Наравне с музыкой, если не в еще большей степени, важную роль играют свет и цвет. Серые или черные костюмы или платья (вполне выдержанные в классическом стиле — что особенно контрастирует с эксцентричностью постановки и невольно придает не то фантасмагоричности, не то — как ни сомнительно и парадоксально это прозвучит — реалистичности). Одни лишь юные, чистые сердцем Нехлюдов и Катюша — в белом. Они отчетливо выделяются — и цветом одежды, и непосредственностью чувства — на сером фоне заборов, безлично-равнодушных прохожих или черных сплетниц-тетушек, в своем кокетстве отдающих чем-то инфернальным…
Катюша и Нехлюдов одни живут чистой и живой жизнью, любят друг друга — вплоть до падения. Костюм Нехлюдова, овладевающего Катюшей, на глазах у зрителей делается черным. Та же участь ожидает и героиню. Акт плотской любови становится убийством — в полном соответствии с представлениями позднего Толстого.
Пожалуй, самый страшный и поражающий эпизод постановки — сцена в борделе, когда неясные силуэты движутся в томной и соблазнительной пляске под тяжело чарующую музыку в свете алых лучей, пронизывающих все пространство сцены и подчеркивающих безумие разворачивающейся оргии. Пространство наливается цветом крови, цветом ароматного дурмана розы, спелого мака — гаршинского красного цветка (как и в сцене падения Катюши становится понятен возрастной ценз 16+).
Но, несмотря на греховность героев, чистота и свет не вовсе уходят из их сердец, не покидают их души. То подлинное, что, кажется, утрачено ими безвозвратно, воскресает при новой встрече Катюши и Нехлюдова в суде: внезапно подле облаченных в черное падших героев появляются их двойники — в белом.
В дальнейшем действие строится не столько на своего рода поединке Катюши Масловой и Нехлюдова, сколько на внутренней борьбе героев самих с собою — борьбе добра и зла в их душах — черного и белого двойников.
Обреченность, мучительность и фатальность гибели Катюши подчеркиваются визуальным сравнением прислонившейся к столбу и раскинувшей руки в стороны героини с крестом, распятием. Своими же руками она, обжигаясь, гасит теплящуюся на столбе лампадку.

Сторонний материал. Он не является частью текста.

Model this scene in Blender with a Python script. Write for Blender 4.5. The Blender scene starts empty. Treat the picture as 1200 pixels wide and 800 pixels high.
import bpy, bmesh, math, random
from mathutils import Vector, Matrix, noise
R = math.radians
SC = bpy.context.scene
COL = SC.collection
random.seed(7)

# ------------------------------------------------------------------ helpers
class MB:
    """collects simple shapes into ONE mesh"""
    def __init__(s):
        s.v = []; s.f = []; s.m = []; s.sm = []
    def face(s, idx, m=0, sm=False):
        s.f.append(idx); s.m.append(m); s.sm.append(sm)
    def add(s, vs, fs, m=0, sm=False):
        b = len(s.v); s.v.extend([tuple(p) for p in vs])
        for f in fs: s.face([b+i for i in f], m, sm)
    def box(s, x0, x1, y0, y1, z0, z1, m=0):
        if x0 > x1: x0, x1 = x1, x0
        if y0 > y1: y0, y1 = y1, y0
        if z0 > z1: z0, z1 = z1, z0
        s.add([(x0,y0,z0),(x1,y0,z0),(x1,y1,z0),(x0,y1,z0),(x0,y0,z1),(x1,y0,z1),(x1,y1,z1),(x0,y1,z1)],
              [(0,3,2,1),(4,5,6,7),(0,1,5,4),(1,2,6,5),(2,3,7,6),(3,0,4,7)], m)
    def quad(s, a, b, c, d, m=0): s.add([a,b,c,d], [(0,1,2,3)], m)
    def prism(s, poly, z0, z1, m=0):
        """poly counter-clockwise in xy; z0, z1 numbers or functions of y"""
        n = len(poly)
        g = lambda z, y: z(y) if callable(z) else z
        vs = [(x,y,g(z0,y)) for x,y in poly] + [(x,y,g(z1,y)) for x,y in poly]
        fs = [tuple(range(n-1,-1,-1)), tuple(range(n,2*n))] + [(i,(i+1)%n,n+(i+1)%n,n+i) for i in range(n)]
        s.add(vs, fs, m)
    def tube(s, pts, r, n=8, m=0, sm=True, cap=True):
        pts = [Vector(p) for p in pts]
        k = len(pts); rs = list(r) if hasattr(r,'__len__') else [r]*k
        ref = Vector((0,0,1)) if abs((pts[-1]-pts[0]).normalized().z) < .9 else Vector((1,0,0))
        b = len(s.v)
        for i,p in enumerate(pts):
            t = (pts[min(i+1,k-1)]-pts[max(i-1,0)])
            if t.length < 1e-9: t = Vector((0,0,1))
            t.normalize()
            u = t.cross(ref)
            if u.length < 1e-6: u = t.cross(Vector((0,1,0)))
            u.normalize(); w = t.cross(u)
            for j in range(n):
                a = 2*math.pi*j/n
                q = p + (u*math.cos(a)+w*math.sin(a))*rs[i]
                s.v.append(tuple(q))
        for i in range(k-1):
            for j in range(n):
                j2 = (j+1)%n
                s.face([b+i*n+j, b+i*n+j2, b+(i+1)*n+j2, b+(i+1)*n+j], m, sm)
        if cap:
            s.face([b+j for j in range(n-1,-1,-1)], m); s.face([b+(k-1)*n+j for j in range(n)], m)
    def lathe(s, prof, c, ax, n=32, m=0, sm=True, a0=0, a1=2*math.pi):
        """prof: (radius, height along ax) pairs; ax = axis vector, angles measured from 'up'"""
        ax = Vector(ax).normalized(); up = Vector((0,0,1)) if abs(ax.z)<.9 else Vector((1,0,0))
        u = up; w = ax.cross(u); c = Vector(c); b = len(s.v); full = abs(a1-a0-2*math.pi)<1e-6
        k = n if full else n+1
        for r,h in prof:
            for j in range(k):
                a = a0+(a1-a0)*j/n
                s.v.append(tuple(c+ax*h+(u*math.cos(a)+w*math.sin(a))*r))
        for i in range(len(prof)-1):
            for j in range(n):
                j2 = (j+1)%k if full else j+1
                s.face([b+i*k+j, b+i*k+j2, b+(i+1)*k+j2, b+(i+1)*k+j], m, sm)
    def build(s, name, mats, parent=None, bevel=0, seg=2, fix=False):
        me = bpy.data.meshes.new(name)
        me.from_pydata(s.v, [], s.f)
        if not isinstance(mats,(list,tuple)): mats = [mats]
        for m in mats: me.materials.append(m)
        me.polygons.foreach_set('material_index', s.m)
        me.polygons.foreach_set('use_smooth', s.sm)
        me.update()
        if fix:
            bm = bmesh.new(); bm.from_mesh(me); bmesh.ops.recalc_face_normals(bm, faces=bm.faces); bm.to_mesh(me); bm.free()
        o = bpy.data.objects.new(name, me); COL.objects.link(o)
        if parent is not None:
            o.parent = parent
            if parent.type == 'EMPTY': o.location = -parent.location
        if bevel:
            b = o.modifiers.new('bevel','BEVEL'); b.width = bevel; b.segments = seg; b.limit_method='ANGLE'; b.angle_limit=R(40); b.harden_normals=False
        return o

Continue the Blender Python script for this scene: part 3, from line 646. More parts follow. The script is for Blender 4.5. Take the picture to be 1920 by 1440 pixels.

В финале именно у этого столба бьется в агонии «черный» Нехлюдов. Бьется уже после явления лика Спасителя (неяркого его отображения на фоне погруженной во тьму сцены). И именно этой агонией завершается постановка. «Время кончилось!» — убедительно и безапелляционно произносит все тот же голос «свыше». И время Нехлюдова. И время постановки. Довольно забавный сценический ход, заставляющий сначала ужаснуться, но потом улыбнуться, разрежающий напряжение… Однако остается вопрос: где же Воскресение? Неужели «надули Фердыщенка!»? Ведь даже у Толстого с его «посюсторонней» религией герой в конце романа обретает некое духовное просветление, встает на путь возрождения. Он прямо думает: «Так вот оно, дело моей жизни. Только кончилось одно, началось другое». Нет, у него «время» не «кончилось». Так почему бы не оставить хоть лучик надежды и Нехлюдову — герою пластической драмы? Не пресловутый «хеппи-энд», совсем нет, но — просто шанс?
Нехлюдову не дано увидеть свет в пространстве постановки. Мирит с таким окончанием только то, что он воскресает как актер-исполнитель в реальном времени после окончания спектакля. Нет, время — не кончилось.